Here is a quote from Mr. Buffett in BRK's 05q3 10q:
"Berkshire first began “shorting” the U.S. dollar in 2002 and since inception in 2002 through September 30, 2005, has recognized pre-tax gains of $2.1 billion from foreign currency forward contracts."

[/ QUOTE ]

If you're going to quote the 10Q, please quote all of it. "During the first nine months of 2005, the value of most foreign currencies decreased relative to the U.S. dollar. Thus, forward contracts produced pre-tax losses in 2005 of $897 million for the first nine months." It is widely known that Buffett lost $1B last year shorting dollars.

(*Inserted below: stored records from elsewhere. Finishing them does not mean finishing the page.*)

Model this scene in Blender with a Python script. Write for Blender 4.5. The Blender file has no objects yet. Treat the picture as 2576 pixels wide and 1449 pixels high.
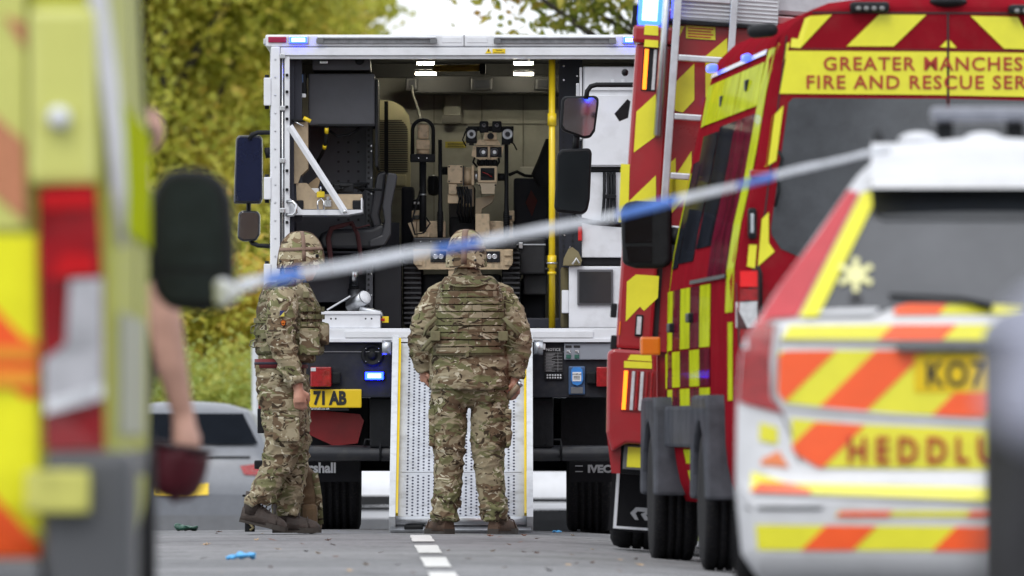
import bpy, bmesh, math, random
from mathutils import Vector, Matrix, noise
from mathutils.bvhtree import BVHTree
random.seed(7)
PI = math.pi
F = 28600.0      # focal length in units of 1/2576 of the picture width (400 mm lens on a 36 mm sensor)
CAMH = 0.65      # the photographer kneels: eye 0.65 m above the road
sc = bpy.context.scene
COL = sc.collection
# ------------------------------------------------------------------ camera
cd = bpy.data.cameras.new('camera'); cam = bpy.data.objects.new('camera', cd); COL.objects.link(cam)
cd.lens = 400; cd.sensor_width = 36; cd.sensor_fit = 'HORIZONTAL'
cam.location = (0, 0, CAMH); cam.rotation_euler = (PI/2, 0, 0)
cd.shift_y = (1083-724.5)/2576.0
cd.clip_start = 0.5; cd.clip_end = 3000
cd.dof.use_dof = True; cd.dof.focus_distance = 72.8; cd.dof.aperture_fstop = 5.6; cd.dof.aperture_blades = 0
sc.camera = cam
# ------------------------------------------------------------------ world: a white overcast sky
w = bpy.data.worlds.new('World'); sc.world = w; w.use_nodes = True
nt = w.node_tree; nt.nodes.clear()
wo = nt.nodes.new('ShaderNodeOutputWorld'); bg = nt.nodes.new('ShaderNodeBackground')
sky = nt.nodes.new('ShaderNodeTexSky'); sky.sky_type = 'NISHITA'; sky.sun_disc = False
SUN_EL, SUN_AZ = math.radians(50), math.radians(200)
sky.sun_elevation = SUN_EL; sky.sun_rotation = SUN_AZ
hs = nt.nodes.new('ShaderNodeHueSaturation'); hs.inputs['Saturation'].default_value = 0.25
mx = nt.nodes.new('ShaderNodeMixRGB'); mx.inputs[0].default_value = 0.85; mx.inputs[2].default_value = (14.5, 15.0, 16.0, 1)
tc = nt.nodes.new('ShaderNodeTexCoord'); cn = nt.nodes.new('ShaderNodeTexNoise'); cn.inputs['Scale'].default_value = 2.2; cn.inputs['Detail'].default_value = 5
mp = nt.nodes.new('ShaderNodeMapping'); mp.inputs['Scale'].default_value = (1, 1, 2.5)
mr = nt.nodes.new('ShaderNodeMapRange'); mr.inputs[1].default_value = 0.3; mr.inputs[2].default_value = 0.7; mr.inputs[3].default_value = 0.85; mr.inputs[4].default_value = 1.12
mu = nt.nodes.new('ShaderNodeMixRGB'); mu.blend_type = 'MULTIPLY'; mu.inputs[0].default_value = 1
L = nt.links.new
L(sky.outputs[0], hs.inputs['Color']); L(hs.outputs[0], mx.inputs[1])
L(tc.outputs['Generated'], mp.inputs[0]); L(mp.outputs[0], cn.inputs['Vector']); L(cn.outputs[0], mr.inputs[0])
L(mx.outputs[0], mu.inputs[1]); L(mr.outputs[0], mu.inputs[2]); L(mu.outputs[0], bg.inputs['Color']); L(bg.outputs[0], wo.inputs[0])
bg.inputs['Strength'].default_value = 0.1
sl = bpy.data.lights.new('sun', 'SUN'); so = bpy.data.objects.new('sun', sl); COL.objects.link(so)
sl.energy = 1.3; sl.angle = math.radians(25); sl.color = (1.0, 0.97, 0.92)
_d = Vector((math.sin(SUN_AZ)*math.cos(SUN_EL), math.cos(SUN_AZ)*math.cos(SUN_EL), math.sin(SUN_EL)))
so.rotation_euler = _d.to_track_quat('Z', 'Y').to_euler()
so.location = (0, 40, 30)
sc.view_settings.view_transform = 'Standard'; sc.view_settings.look = 'None'
sc.view_settings.exposure = 0.0; sc.view_settings.gamma = 1.0; sc.view_settings.use_curve_mapping = False
sc.render.engine = 'CYCLES'; sc.cycles.use_denoising = True; sc.cycles.use_adaptive_sampling = True; sc.cycles.adaptive_threshold = 0.02
sc.cycles.max_bounces = 6; sc.cycles.diffuse_bounces = 3; sc.cycles.glossy_bounces = 3; sc.cycles.transmission_bounces = 4
sc.cycles.sample_clamp_indirect = 6.0; sc.cycles.caustics_reflective = False; sc.cycles.caustics_refractive = False

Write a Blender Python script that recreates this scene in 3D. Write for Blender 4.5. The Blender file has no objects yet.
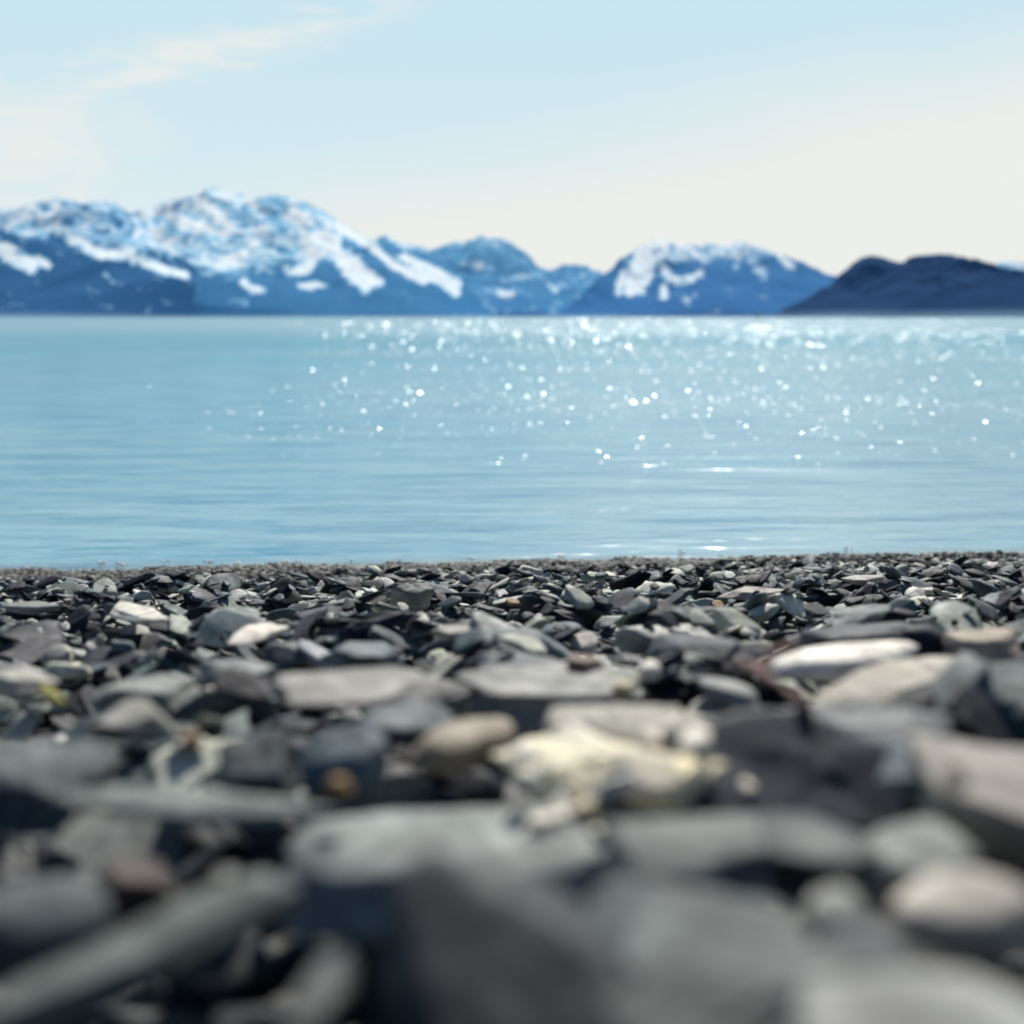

My point was this. Moving into non-dollar investments might make sense as a long-long term issue, but as a short term macro factor, you can be dead wrong. One reason is that, so long as the current account deficit continues, Asian central banks will pile up dollar reserves. If they sell them, they screw themselves because the value of their holdings decline. Thus the Asian central banks continue to buy Treasury long bonds, and will continue to do so for the forseeable future.

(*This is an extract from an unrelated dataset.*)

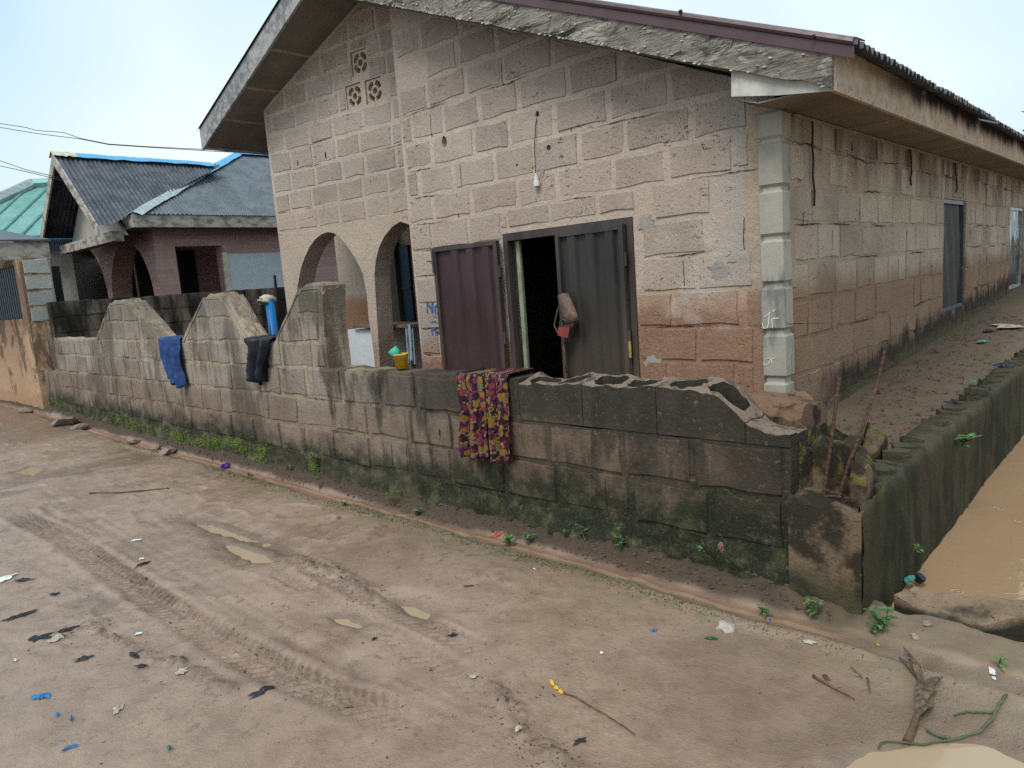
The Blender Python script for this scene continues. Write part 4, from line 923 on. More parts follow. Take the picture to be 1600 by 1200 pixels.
def prof_top(x, y):
    z = float(np.interp(x, [p[0] for p in prf], [p[1] for p in prf])); back = (y - YW) / TH
    return max(.70, z + nz(x, y*.3, 5, .034, 5) + nz(x, y, 6, .012, 26) + back * .02 * (x < -1.5))
u = xb + .004
while u < xe - .1:
    b = min(u + .455, xe); hs2 = []; wdt = (b - u - .075 - .03)/2
    for k in range(2):
        a = u + .035 + k*(wdt + .03); y_0, y_1 = YW + .032, YW + TH - .032; r_ = .03
        hs2.append([(a+r_, y_0), (a+wdt-r_, y_0), (a+wdt, y_0+r_), (a+wdt, y_1-r_), (a+wdt-r_, y_1), (a+r_, y_1), (a, y_1-r_), (a, y_0+r_)])
    fl = b - u > .25
    plan_extrude(MB(), [(u, YW-.006), (b-.004, YW-.006), (b-.004, YW+TH), (u, YW+TH)], hs2 if fl else [], .695, prof_top, .022).build('hollow_block', MAT['y_block'], wall, top=MAT['fresh']); u = b
# low broken left end with a hollow block on its side
xq = w_(66, 640)[0]
plan_extrude(MB(), [(xq, YW), (xl-.004, YW), (xl-.004, YW+.2), (xq, YW+.2)], [[(xq+.3, YW+.05), (xl-.3, YW+.05), (xl-.3, YW+.15), (xq+.3, YW+.15)]], 0, lambda x, y: .66 + nz(x, y, 9, .06, 5)).build('broken_end', MAT['y_block'], wall)
# capping render on the teeth
for tt in (t1, t2, t3):
    for (a, b) in ((tt[0], tt[1]), (tt[1], tt[2])) + (((tt[2], tt[3]),) if tt is not t3 else ()):
        n_ = max(3, int(math.hypot(b[0]-a[0], b[1]-a[1])/.05)); Pg = []
        nx, nz_ = -(b[1]-a[1]), (b[0]-a[0]); L = math.hypot(nx, nz_); nx, nz_ = nx/L, nz_/L
        for i in range(n_ + 1):
            s = i/n_; row = []
            for j in range(7):
                yy = YW - .006 + (TH + .012)*j/6; h = .014 + .018*rnd.random()*(0 < j < 6) - (.034 if j in (0, 6) else 0) - (.05 if i in (0, n_) else 0); row.append((a[0]+(b[0]-a[0])*s + nx*h + .01*rnd.uniform(-1, 1), yy, a[1]+(b[1]-a[1])*s + nz_*h))
            Pg.append(row)
        MB().grid(Pg).build('capping', MAT['y_mortar'], wall)
# clothes on the wall
drape('blue_shirt', 'faded blue cloth drying in the first dip between two wall teeth', 'clothing', FW, w_(251, 538)[0]-.02, w_(284, 538)[0]+.03, zj+.02, w_(268, 602)[1], MAT['bluecloth'], TH, 3.3, .07, .2, .06, .30, 5, skew=.16, ztop2=zj+.02)
drape('black_jacket', 'black nylon garment drying in the second dip beside the blue pipe', 'clothing', FW, w_(389, 536)[0]-.02, w_(428, 536)[0]+.02, zj+.02, w_(405, 600)[1], MAT['blackcloth'], TH, 2.6, .08, .2, .07, .5, 9, skew=-.02)
tr = tag(empty('patterned_trousers', FW.p(w_(758, 600)[0], .93)), 'wax print trousers in yellow, pink and purple hung over the street wall', 'clothing')
for k, (a, b, zb, sd) in enumerate(((719, 762, 711, 3), (757, 799, 717, 8))):
    o = drape('trouser_leg', None, None, FW, w_(a, 620)[0], w_(b, 620)[0], zt + .004 + .012*k, w_((a+b)/2, zb)[1], MAT['wax'], TH, 2.6, .045, .3, .010, .10, sd, out=.03, skew=.05); adopt(o, tr)
pass
bk = ony(632, 582, YW + .15); bz = prof_top(-3, YW) * 0 + .935
bucket = tag(empty('yellow_bucket', (bk[0], YW + .13, bz)), 'small yellow plastic pail on top of the street wall below the second arch', 'bucket')
def lathe(mb, c, prof, n=18): 
    vs = [(c[0]+r*math.cos(2*math.pi*i/n), c[1]+r*math.sin(2*math.pi*i/n), c[2]+z) for r, z in prof for i in range(n)]
    return mb.add(vs, [(a*n+i, a*n+(i+1) % n, (a+1)*n+(i+1) % n, (a+1)*n+i) for a in range(len(prof)-1) for i in range(n)])
lathe(MB(), (bk[0], YW+.13, bz), [(0, 0), (.040, 0), (.053, .095), (.057, .096), (.057, .106), (.050, .106), (.038, .01), (0, .008)]).build('pail', MAT['yellow'], bucket, True)
MB().tube([(bk[0]-.054, YW+.13, bz+.1), (bk[0]-.05, YW+.10, bz+.07), (bk[0], YW+.075, bz+.055), (bk[0]+.05, YW+.10, bz+.07), (bk[0]+.054, YW+.13, bz+.1)], .003, 6).build('handle', MAT['alu'], bucket)
cup = tag(empty('green_cup', (bk[0]-.01, YW+.13, bz+.09)), 'green plastic scoop tipped inside the yellow pail', 'cup')
P = [(0, 0), (.03, 0), (.036, .07), (.032, .07), (.026, .008), (0, .006)]; o = lathe(MB(), (0, 0, 0), P, 14).build('cup_bowl', MAT['greencup'], None, True); o.location = (bk[0]-.01, YW+.12, bz+.085); o.rotation_euler = (.5, -.35, 0); adopt_w = o.matrix_basis.copy(); bpy.context.view_layer.update(); adopt(o, cup)
cl = ony(636, 512, 4.95); tag(mobj('hanging_cloth', [ony(633 + 12*a + 4*b, 510 + 56*b + 4*math.sin(a*9), 4.93 - .02*math.sin(a*12 + b)) for b in np.linspace(0, 1, 8) for a in np.linspace(0, 1, 9)], [(i*9+j, i*9+j+1, (i+1)*9+j+1, (i+1)*9+j) for i in range(7) for j in range(8)], plain('pale_cloth', (.33, .40, .47), .9), None, True), 'pale blue cloth hanging from the counter inside the second arch', 'cloth')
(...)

Second, even if the dollar were to decline against other currencies, for a domestic investor who pays for things in dollars, it's not the sort of issue that immediately hits your pocketbooks. Over the longer run, you will see a weaker dollar reflected in the form of more expensive imports, and possibly, inflation, but from Ed's point of view, dollar investments arent necessarily a bad thing short term.